Le projet de révision introduit en préambule la préservation de la  « politique de paix et de réconciliation nationale » mise en oeuvre par M.  Bouteflika pour mettre fin à la « tragédie nationale », expression désignant la  guerre civile qui a fait 200.000 morts dans les années 90. Cette disposition va  empêcher d’établir la vérité sur cette sombre page de l’histoire de l’Algérie,  regrette Amnesty International.

La langue berbère promue

Les parlementaires vont par ailleurs accorder au tamazight (berbère) le  statut de langue officielle, une vieille revendication des Algériens qui le  parlent, notamment en Kabylie, dans les monts du Chenoua, dans les Aurès et  dans le Sahara.

Le tamazight avait été reconnu en avril 2002 comme deuxième « langue  nationale » à côté de l’arabe, désormais érigée en langue de l’Etat et gardant  ainsi sa prééminence.

La promotion de la langue berbère fait partie des «avancées» que contient  le projet, avec le droit octroyé à l’opposition de saisir le Conseil  constitutionnel, l’autonomie de la Justice ou le principe de l’alternance au  pouvoir, estime le politologue Rachid Krim. Mais «c’est la pratique qui nous  dira si l’armée gardera son influence sur la vie politique ou pas», nuance-t-il.
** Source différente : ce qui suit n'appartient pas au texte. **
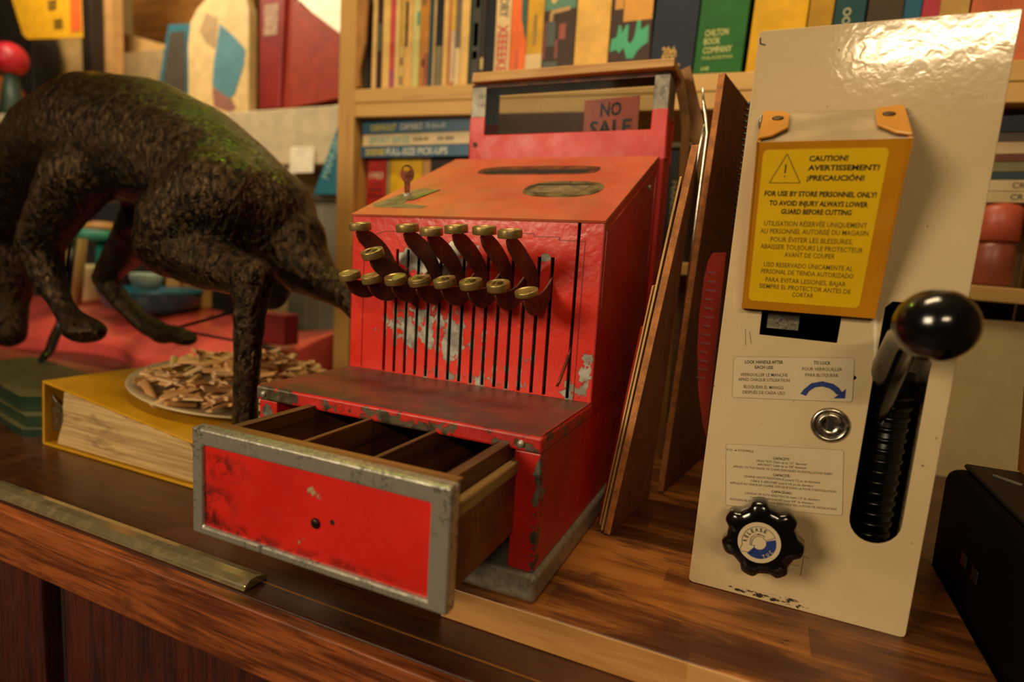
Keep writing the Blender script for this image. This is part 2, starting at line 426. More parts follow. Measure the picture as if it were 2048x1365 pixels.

Cette révision de la Constitution intervient quelques jours après la  dissolution par le président Bouteflika du Département du Renseignement et des  Services (DRS), considéré comme un « Etat dans l’Etat ». Il est remplacé par de  nouvelles structures directement placées sous l’autorité de la Présidence, qui  s’affirme ainsi comme le centre névralgique du pouvoir.